Another case, Al Shimari v. CACI, dealt with a private military contractor's alleged use of torture in the interrogation of an Iraqi prisoner. After the federal courts dismissed that case, an appeal was likewise dismissed because of the precedent set by the Kiobel case.
Limited liability
In addition to ATS reform, ICAR's Skinner proposed altering limited liability rules so parent corporations could be held liable for human rights abuses of smaller companies that they own.
"A parent company can have a wholly owned subsidiary - as shareholders, they own shares of that corporation - and then, of course, have no liability whatsoever except for the investment that they've made in that corporation," Skinner said.
"Today what we see is this becoming a tool for large, transnational businesses to outsource the risk yet get all of the profit. So many very complex corporate organisations exist so that corporations have minimal risk but get these benefits."
While some have argued that victims of human rights abuses should simply litigate in their own country, the Kiobel and Unocal cases indicate that many of the countries in question directly perpetrate the documented abuses themselves and have a weaker, more corrupt judicial system.

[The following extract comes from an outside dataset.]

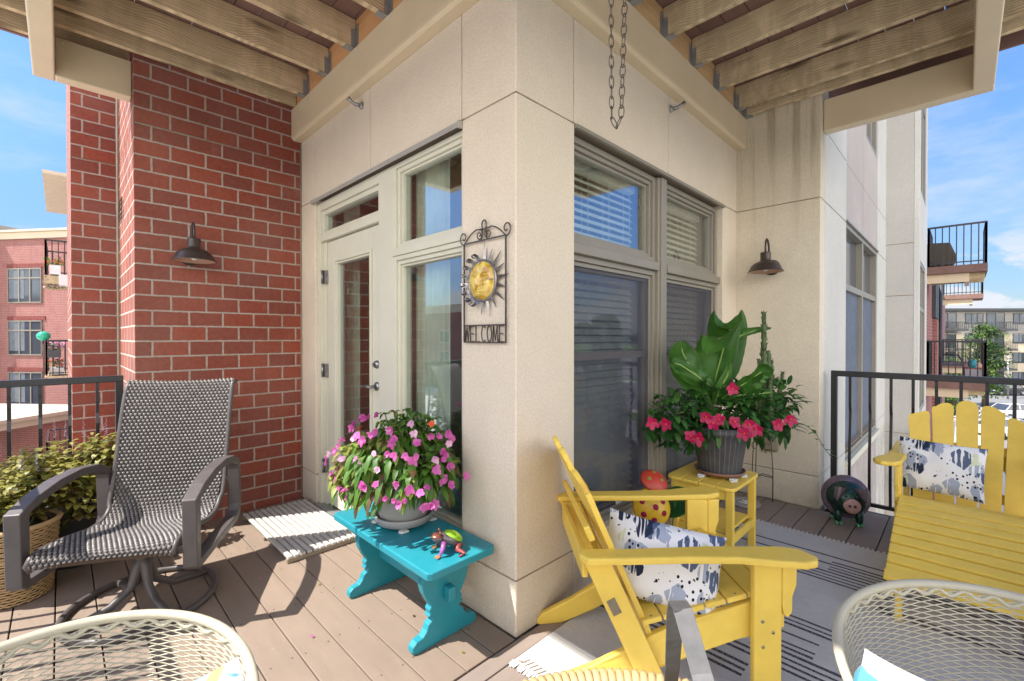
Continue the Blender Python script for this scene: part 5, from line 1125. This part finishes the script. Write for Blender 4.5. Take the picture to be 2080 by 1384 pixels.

Skinner points to the relative strength of the U.S. judicial system as a reason why corporations are better off litigating in the United States rather than in developing countries.
She cites the lawsuit brought by Ecuadorians against Chevron, the U.S. oil company, for polluting the Lago Agrio region. This week, the judge ruled in favour of Chevron because of allegedly fraudulent evidence used by the prosecution.
"This kind of proves the point that corporations should actually want to be in front of United States courts," Skinner told IPS.
"If you're in front of a court in a country that's not a developed country, you don't know what you're going to get. At least in the United States you're going to get ... a pretty fair trial. So isn't it in a business's interest to be in front of a U.S. court?"